Simpson to step down as chair

A desire to return to full-time teaching has led Dr. Dale Simpson to announce his resignation as head of the English Department at Missouri Southern.

Simpson’s decision, effective May 31, brings an end to his 13-year tenure as department chair.

“There are a lot of things a department head has to do, part of which is to serve faculty, part of which is to serve students and part of which is to serve the administration and I realized that serving the students and being among my colleagues was more important than continuing to serve the administration,” Simpson told The Chart. “I’m tired of the struggle.”  

Simpson said an internal search was underway for his replacement. AJ Anglin, vice president for academic affairs, said the University would hire an internal candidate to serve as interim department head, and a national search would begin this fall.

Simpson said he has hired 11 full-time faculty since taking over the position in the fall of 1998, replacing Dr. Joseph Lambert.

“You look around here and people who have come in since I’ve been department head are very, very good and I’m proud of that,” Simpson said.

Dr. Cliff Toliver, associate professor of English and philosophy, said he “completely supports” Simpson’s decision.

“I think he’s made an extraordinary contribution to our institution and to our department and his judgment has, I believe, steered a careful course toward representing the interests of the students and protecting the integrity of the academic process,” Toliver said. “His decision seems to be that he was not able to steer the course anymore. It was being steered by someone else so he needed to resign.”

Simpson said he had made plans two years ago to step down from the post and told faculty his 12th year would be his last as department head.
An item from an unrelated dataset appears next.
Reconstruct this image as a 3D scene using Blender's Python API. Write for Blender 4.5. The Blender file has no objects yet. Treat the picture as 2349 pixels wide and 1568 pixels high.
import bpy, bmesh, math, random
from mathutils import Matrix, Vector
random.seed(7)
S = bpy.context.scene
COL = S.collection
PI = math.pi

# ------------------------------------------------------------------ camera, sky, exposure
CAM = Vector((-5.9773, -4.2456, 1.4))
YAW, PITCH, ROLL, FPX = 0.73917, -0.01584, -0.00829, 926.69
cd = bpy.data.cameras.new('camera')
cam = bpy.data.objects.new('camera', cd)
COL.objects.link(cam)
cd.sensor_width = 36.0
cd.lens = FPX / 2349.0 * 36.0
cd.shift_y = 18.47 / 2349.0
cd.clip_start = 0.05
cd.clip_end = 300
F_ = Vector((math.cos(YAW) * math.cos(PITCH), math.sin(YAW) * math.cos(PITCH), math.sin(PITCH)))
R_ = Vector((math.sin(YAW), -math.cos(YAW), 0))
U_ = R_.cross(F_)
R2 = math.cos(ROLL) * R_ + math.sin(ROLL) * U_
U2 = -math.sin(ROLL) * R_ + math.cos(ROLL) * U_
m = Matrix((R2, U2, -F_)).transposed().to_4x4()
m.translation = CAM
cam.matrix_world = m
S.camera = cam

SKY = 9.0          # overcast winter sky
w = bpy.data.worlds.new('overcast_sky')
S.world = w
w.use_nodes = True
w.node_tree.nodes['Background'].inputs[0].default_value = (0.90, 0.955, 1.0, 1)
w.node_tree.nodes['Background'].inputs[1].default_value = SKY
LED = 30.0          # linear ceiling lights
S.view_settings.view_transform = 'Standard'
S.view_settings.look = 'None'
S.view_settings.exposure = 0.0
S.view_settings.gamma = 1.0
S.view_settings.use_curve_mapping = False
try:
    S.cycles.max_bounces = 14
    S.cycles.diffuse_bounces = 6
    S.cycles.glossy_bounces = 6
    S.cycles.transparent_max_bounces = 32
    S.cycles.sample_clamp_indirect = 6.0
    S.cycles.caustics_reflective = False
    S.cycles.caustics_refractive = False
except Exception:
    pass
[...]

With the arrival of a new president and administration, however, Simpson decided to stay on for at least another year.

“With all the kinds of memos you have to write, advocating a particular position, meeting with the administration, being told we can’t do that now or we can’t do that period, it’s kind of tiring,” Simpson said. “I spent a lot of time putting together arguments.

“I’ve got other things I like to do,” he said. “I like to teach and I’d like to get back to that.”
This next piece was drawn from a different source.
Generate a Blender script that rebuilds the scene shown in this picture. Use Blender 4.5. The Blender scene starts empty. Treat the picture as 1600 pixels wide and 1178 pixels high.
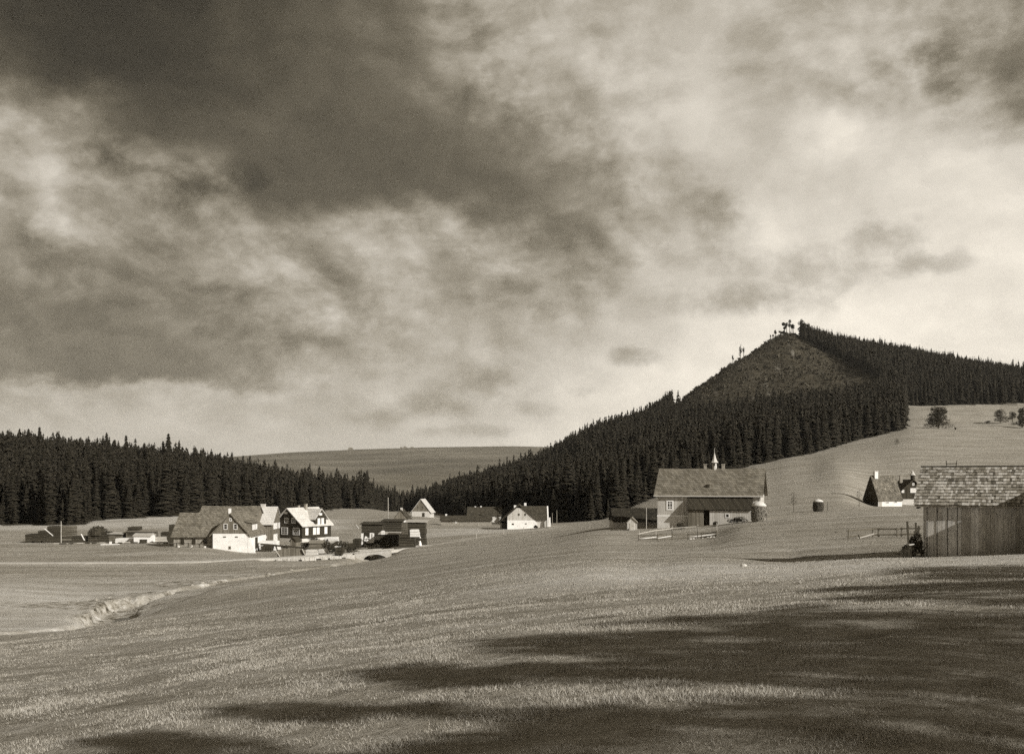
import bpy, math, random
import numpy as np
from mathutils import Vector, Matrix
random.seed(7)
rng = np.random.default_rng(11)
R = math.radians

# ------------------------------------------------------------------ camera, sky, sun
F = 1640.0            # focal length in photograph pixels (photo 1600 wide)
CX, HY = 800.0, 745.0 # vanishing column, horizon row
S = bpy.context.scene
col = bpy.data.collections.new("place"); S.collection.children.link(col)
cam = bpy.data.cameras.new("camera"); camo = bpy.data.objects.new("camera", cam)
S.collection.objects.link(camo); S.camera = camo
cam.sensor_width = 36; cam.lens = 36 * F / 1600; cam.shift_y = (HY - 589) / 1600
cam.clip_start = 0.1; cam.clip_end = 30000
camo.location = (0, 0, 0); camo.rotation_euler = (R(90), 0, 0)

S.view_settings.view_transform = 'Standard'; S.view_settings.look = 'None'
S.view_settings.exposure = 0.0; S.view_settings.gamma = 1
S.cycles.max_bounces = 5; S.cycles.diffuse_bounces = 2; S.cycles.glossy_bounces = 2
S.cycles.volume_bounces = 0; S.cycles.transparent_max_bounces = 4
S.cycles.sample_clamp_indirect = 3; S.cycles.use_denoising = False; S.cycles.use_adaptive_sampling = True; S.cycles.adaptive_threshold = 0.03; S.cycles.adaptive_min_samples = 24

SUN_EL = 27.0
SAZ = (0.766, -0.643)          # horizontal direction towards the sun
sd = Vector((SAZ[0] * math.cos(R(SUN_EL)), SAZ[1] * math.cos(R(SUN_EL)), math.sin(R(SUN_EL)))).normalized()
sun = bpy.data.lights.new("sun", 'SUN'); sun.energy = 5.0; sun.angle = R(0.5); sun.color = (1, 0.98, 0.93)
suno = bpy.data.objects.new("sun", sun); S.collection.objects.link(suno)
suno.rotation_euler = sd.to_track_quat('Z', 'Y').to_euler()


def sep(v):
    """a warm grey of luminance v, toned like the print"""
    t = min(1, max(0, v / 0.75)) ** 0.5
    r, g, b = 1.0, 0.812 + 0.155 * t, 0.48 + 0.44 * t
    k = v / (0.2126 * r + 0.7152 * g + 0.0722 * b)
    return (r * k, g * k, b * k, 1)


def sky_tone(v):
    t = min(1, max(0, v / 0.6)) ** 0.5
    r, g, b = 1.0, 0.806 + 0.118 * t, 0.45 + 0.35 * t
    k = v / (0.2126 * r + 0.7152 * g + 0.0722 * b)
    return (r * k, g * k, b * k, 1)


def s2l(s):
    return s / 12.92 if s < 0.04045 else ((s + 0.055) / 1.055) ** 2.4


class NT:
    def __init__(s, tree): s.t = tree
    def n(s, typ, **kw):
        x = s.t.nodes.new(typ)
        for k, v in kw.items(): setattr(x, k, v)
        return x
    def put(s, inp, v):
        if isinstance(v, bpy.types.NodeSocket): s.t.links.new(v, inp)
        elif v is not None: inp.default_value = v
    def m(s, op, a, b=None, c=None, clamp=False):
        x = s.n('ShaderNodeMath', operation=op, use_clamp=clamp)
        s.put(x.inputs[0], a); s.put(x.inputs[1], b)
        if c is not None: s.put(x.inputs[2], c)
        return x.outputs[0]
    def vm(s, op, a, b=None, sc=None):
        x = s.n('ShaderNodeVectorMath', operation=op)
        s.put(x.inputs[0], a)
        if b is not None: s.put(x.inputs[1], b)
        if sc is not None: s.put(x.inputs[3], sc)
        return x.outputs[0]
    def noise(s, vec, scale, detail=4, rough=0.55, dist=0.0, out=0):
        x = s.n('ShaderNodeTexNoise'); s.put(x.inputs['Vector'], vec)
        x.inputs['Scale'].default_value = scale; x.inputs['Detail'].default_value = detail
        x.inputs['Roughness'].default_value = rough; x.inputs['Distortion'].default_value = dist
        return x.outputs[out]
    def ramp(s, fac, stops, interp='LINEAR'):
        x = s.n('ShaderNodeValToRGB'); cr = x.color_ramp; cr.interpolation = interp
        s.put(x.inputs[0], fac)
        while len(cr.elements) > 1: cr.elements.remove(cr.elements[-1])
        for i, (p, c) in enumerate(stops):
            e = cr.elements[0] if i == 0 else cr.elements.new(p)
            e.position = p
            e.color = c if not isinstance(c, (int, float)) else (c, c, c, 1)
        return x.outputs[0]
    def mix(s, fac, a, b, mode='MIX'):
        x = s.n('ShaderNodeMix', data_type='RGBA', blend_type=mode)
        s.put(x.inputs[0], fac); s.put(x.inputs[6], a); s.put(x.inputs[7], b)
        return x.outputs[2]
    def sstep(s, v, a, b):
        x = s.n('ShaderNodeMapRange', interpolation_type='SMOOTHSTEP')
        s.put(x.inputs[0], v); x.inputs[1].default_value = a; x.inputs[2].default_value = b
        return x.outputs[0]
    def comb(s, x, y, z):
        c = s.n('ShaderNodeCombineXYZ'); s.put(c.inputs[0], x); s.put(c.inputs[1], y); s.put(c.inputs[2], z)
        return c.outputs[0]


# clouded sky: brightness by azimuth and elevation, broken up by noise
W = bpy.data.worlds.new("World"); S.world = W; W.use_nodes = True
W.node_tree.nodes.clear(); w = NT(W.node_tree)
def azel(px, py):
    x, y, z = (px - CX) / F, 1.0, (HY - py) / F
    return math.atan2(x, y), math.asin(z / math.sqrt(x * x + y * y + z * z))
tc = w.n('ShaderNodeTexCoord').outputs['Generated']
sx = w.n('ShaderNodeSeparateXYZ'); w.put(sx.inputs[0], tc)
az = w.m('ARCTAN2', sx.outputs[0], sx.outputs[1]); el = w.m('ARCSINE', sx.outputs[2])
p0 = w.comb(az, w.m('MULTIPLY', el, 1.4), 0)
nA = w.noise(p0, 6.0, 3, 0.5, 0, 1); nB = w.noise(p0, 20, 8, 0.6, 0.0, 1)
wa = w.n('ShaderNodeSeparateXYZ'); w.put(wa.inputs[0], nA)
wb = w.n('ShaderNodeSeparateXYZ'); w.put(wb.inputs[0], nB)
def warp(base, a, b, ka, kb):
    t = w.m('MULTIPLY_ADD', w.m('SUBTRACT', a, 0.5), ka, base)
    return w.m('MULTIPLY_ADD', w.m('SUBTRACT', b, 0.5), kb, t)
azw = warp(az, wa.outputs[0], wb.outputs[0], 0.10, 0.075)
elw = warp(el, wa.outputs[1], wb.outputs[1], 0.04, 0.05)
AZ0, AZ1 = azel(-100, HY)[0], azel(1700, HY)[0]
fa = w.m('DIVIDE', w.m('SUBTRACT', azw, AZ0), AZ1 - AZ0)
GRID = [
 (0,   [22,23,24,25,29,35,42,52,62,65,66,70,66,63,66,67,62]),
 (75,  [25,23,24,26,30,35,40,52,62,66,68,72,65,66,64,58,54]),
 (150, [31,25,26,27,31,35,38,45,54,62,68,76,70,66,62,53,44]),
 (225, [58,52,33,34,36,34,35,37,43,52,70,76,72,82,72,58,52]),
 (300, [54,64,58,54,35,34,35,37,38,44,62,63,74,76,80,80,78]),
 (375, [60,60,56,52,56,61,63,60,50,50,62,70,80,80,80,82,82]),
 (450, [50,50,49,51,54,56,60,61,58,60,70,76,80,82,82,84,84]),
 (525, [43,42,43,46,50,55,60,65,66,68,76,82,85,86,86,86,84]),
 (590, [40,39,39,41,50,62,66,69,72,78,83,86,86,86,86,86,86]),
 (618, [64,66,67,69,68,68,70,70,76,82,86,87,88,88,88,88,88]),
 (690, [74,74,75,75,75,75,74,76,82,86,88,88,88,88,88,88,88]),
]
val = None
for i, (py, vals) in enumerate(GRID):
    stops = []
    for k, v in enumerate(vals):
        a = azel(k * 100, HY)[0]
        stops.append(((a - AZ0) / (AZ1 - AZ0), min(98, 50 + (v - 50) * 1.16 + 2.5 - max(0, 44 - v) * .42 + max(0, v - 76) * .35) / 100))
    rowv = w.ramp(fa, stops, 'EASE')
    if val is None: val = rowv; continue
    e1 = azel(800, GRID[i - 1][0])[1]; e2 = azel(800, py)[1]
    f = w.sstep(elw, e1, e2)   # 0 at the row above, 1 at this row
    val = w.mix(f, val, rowv)
bw = w.n('ShaderNodeRGBToBW'); w.put(bw.inputs[0], val); v = bw.outputs[0]
hi = w.sstep(el, R(25), R(45)); 
def billow(sc, ax, seed, det=6, rough=.55, ky=2.2):
    """puffy cloud relief: noise lit from the upper right by comparing it with itself a little further on"""
    k = w.comb(az, w.m('MULTIPLY', el, ky), seed)
    k2 = w.comb(w.m('ADD', az, .012), w.m('MULTIPLY', w.m('ADD', el, .010), ky), seed)
    a_ = w.noise(k, sc, det, rough, .35); b_ = w.noise(k2, sc, det, rough, .35)
    return a_, w.m('SUBTRACT', a_, b_)
nC, rC = billow(7, 0, 3.1, 8, .56, 1.3)
nD, rD = billow(17, 0, 7.7, 8, .60, 1.45)
ampl = w.sstep(el, 0.0, 0.14)
mid = w.m('MAXIMUM', w.m('SUBTRACT', 1.0, w.m('MULTIPLY', w.m('ABSOLUTE', w.m('SUBTRACT', v, 0.58)), 3.4)), 0.22)
v = w.m('ADD', v, w.m('MULTIPLY', w.m('SUBTRACT', nC, 0.5), w.m('MULTIPLY', mid, 0.22)))
v = w.m('ADD', v, w.m('MULTIPLY', rC, w.m('MULTIPLY', mid, 0.9)))
v = w.m('ADD', v, w.m('MULTIPLY', rD, w.m('MULTIPLY', mid, 0.40)))
pf = w.noise(w.comb(az, w.m('MULTIPLY', el, 1.5), 21.0), 10, 8, .58, .3)
pf2 = w.noise(w.comb(w.m('ADD', az, .3), w.m('MULTIPLY', el, 1.8), 5.0), 22, 8, .6, .2)
v = w.m('ADD', v, w.m('MULTIPLY', w.m('SUBTRACT', w.sstep(pf, .46, .56), .5), w.m('MULTIPLY', mid, .085)))
v = w.m('ADD', v, w.m('MULTIPLY', w.m('SUBTRACT', w.sstep(pf2, .47, .57), .5), w.m('MULTIPLY', mid, .05)))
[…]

Anglin said he appreciated the work Simpson did in a difficult job.

“It’s one that has a lot of responsibilities and not very much financial reward, so I’m very appreciative of that,” Anglin said.

Simpson said he feels he’s leaving the English department in good shape as far as faculty are concerned, but he anticipated difficulties in making new hires in the future.

“With the shift in this administration to not hiring tenure track it’s going to be very difficult to hire that quality of people in the future,” Simpson said. “As long as the administration is sticking to a certain formula for departments and tenure track faculty versus non-tenure track, we’re above that threshold here and when we do replace it will probably be with non-tenure track people.”

Simpson said there isn’t much incentive to work at Southern on a one-year, non-tenure track contract.

“There’s not much of a future for that kind of thing,” he said.

Simpson said the number of outstanding teacher awards received by his department is proof of the quality of its instructors.

“Obviously I think my department’s the best on campus,” he said. “This will be a challenge for the rest of the departments. I’ve done a tally of the number of outstanding teacher awards and I think we have either eight or nine in this department and over the years I believe we have the most winners.

“The fact we have so many outstanding teaching awards means even the general education students think our faculty are really good, so I’m proud of that.”

Simpson has been at Southern since 1979.